Tesla's losing ground in the EV market and its future all hinges on the Cybertruck
- The Cybertruck arrives as Tesla is losing ground to competitors.
- Tesla needs the Cybertruck to claw back market share from other brands.
Tesla is losing ground in the electric-vehicle market as competition heats up, raising the stakes for the launch of the long-awaited Cybertruck.
Investors and customers have been clamoring for Tesla's Cybertruck since it was first revealed in 2019, pointing to the futuristic-looking truck as a turning point for Elon Musk's electric car company.
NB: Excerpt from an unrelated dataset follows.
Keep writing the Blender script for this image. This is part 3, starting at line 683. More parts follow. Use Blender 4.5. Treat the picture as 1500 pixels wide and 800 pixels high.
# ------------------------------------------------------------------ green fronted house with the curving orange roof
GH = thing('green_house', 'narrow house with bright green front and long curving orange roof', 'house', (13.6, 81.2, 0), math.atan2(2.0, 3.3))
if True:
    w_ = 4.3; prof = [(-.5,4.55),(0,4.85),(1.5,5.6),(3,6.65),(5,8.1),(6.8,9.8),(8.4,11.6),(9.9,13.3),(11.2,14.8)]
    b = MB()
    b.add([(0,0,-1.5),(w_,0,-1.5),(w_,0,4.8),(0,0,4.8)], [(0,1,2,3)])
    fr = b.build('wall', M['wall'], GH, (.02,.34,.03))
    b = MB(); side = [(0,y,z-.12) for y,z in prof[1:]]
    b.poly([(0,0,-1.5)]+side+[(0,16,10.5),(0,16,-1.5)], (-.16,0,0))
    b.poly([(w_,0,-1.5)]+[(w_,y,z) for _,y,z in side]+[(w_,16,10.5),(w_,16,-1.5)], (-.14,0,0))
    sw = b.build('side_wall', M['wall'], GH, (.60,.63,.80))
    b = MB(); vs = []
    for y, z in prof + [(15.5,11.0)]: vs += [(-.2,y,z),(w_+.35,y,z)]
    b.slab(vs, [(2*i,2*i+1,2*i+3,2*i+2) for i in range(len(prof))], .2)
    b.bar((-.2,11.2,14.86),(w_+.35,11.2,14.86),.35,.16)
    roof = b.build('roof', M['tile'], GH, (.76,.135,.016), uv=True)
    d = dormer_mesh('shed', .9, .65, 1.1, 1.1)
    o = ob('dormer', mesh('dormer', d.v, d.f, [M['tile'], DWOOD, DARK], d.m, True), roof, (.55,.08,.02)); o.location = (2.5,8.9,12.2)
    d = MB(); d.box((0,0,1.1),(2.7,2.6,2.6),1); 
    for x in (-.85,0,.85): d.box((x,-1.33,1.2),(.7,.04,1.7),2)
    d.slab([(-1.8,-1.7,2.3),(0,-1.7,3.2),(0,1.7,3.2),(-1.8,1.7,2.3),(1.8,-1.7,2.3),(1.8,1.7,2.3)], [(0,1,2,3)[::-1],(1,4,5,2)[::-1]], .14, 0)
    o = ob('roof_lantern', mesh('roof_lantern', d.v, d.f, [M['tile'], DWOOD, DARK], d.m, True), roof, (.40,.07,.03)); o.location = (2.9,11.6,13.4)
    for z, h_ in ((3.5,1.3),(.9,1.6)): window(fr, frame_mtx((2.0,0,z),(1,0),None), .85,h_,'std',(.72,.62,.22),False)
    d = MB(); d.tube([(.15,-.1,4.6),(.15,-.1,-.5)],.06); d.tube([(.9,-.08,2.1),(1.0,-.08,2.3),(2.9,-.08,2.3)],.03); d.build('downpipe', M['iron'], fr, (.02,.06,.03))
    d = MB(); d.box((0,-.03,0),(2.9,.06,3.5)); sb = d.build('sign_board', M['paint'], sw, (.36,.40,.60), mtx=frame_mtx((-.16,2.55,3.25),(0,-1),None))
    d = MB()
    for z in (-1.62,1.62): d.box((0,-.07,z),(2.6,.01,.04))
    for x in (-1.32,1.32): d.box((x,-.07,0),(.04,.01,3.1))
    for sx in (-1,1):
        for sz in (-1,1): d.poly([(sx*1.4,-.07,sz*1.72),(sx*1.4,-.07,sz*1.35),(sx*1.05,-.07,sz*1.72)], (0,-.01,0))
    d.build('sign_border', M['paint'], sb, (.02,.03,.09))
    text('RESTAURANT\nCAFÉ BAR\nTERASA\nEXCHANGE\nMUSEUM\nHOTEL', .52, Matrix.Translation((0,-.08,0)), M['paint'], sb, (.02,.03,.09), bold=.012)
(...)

Four years later, the Cybertruck finally arrives in an increasingly crowded EV market and, for the first time, as a late-arriver to its electric truck segment.
Even as total EV sales in the US hit a record high in the third quarter, Tesla's share fell to a record low of 50%, according to Cox Automotive.
Though Tesla still held 56.5% of the market from January through October of this year, that's significantly down from its 65.4% last year, 68.2% in 2021, and a whopping 79.4% in 2020, per Experian data.
While Tesla enjoyed years of dominance with little-to-no competition from legacy automakers, it's clear the firm is starting to lose ground in the face of a more crowded EV market.
Big names like Ford, GM, and Volkswagen have raced to introduce more plug-in models and shore up their EV production lines in the last few years, gobbling up market share from the EV pioneer and driving overall sales of electrics to record levels. Still, all of these brands are fighting over a smaller share of the pie while Tesla remains far and away the top seller of electric cars at half of the market.
It's not even close. The brands following Tesla in US EV segment share year-to-date are Chevrolet at 5.7%, Ford at 5.3%, Hyundai at 4.7%, and Rivian at 4.2%, according to Cox.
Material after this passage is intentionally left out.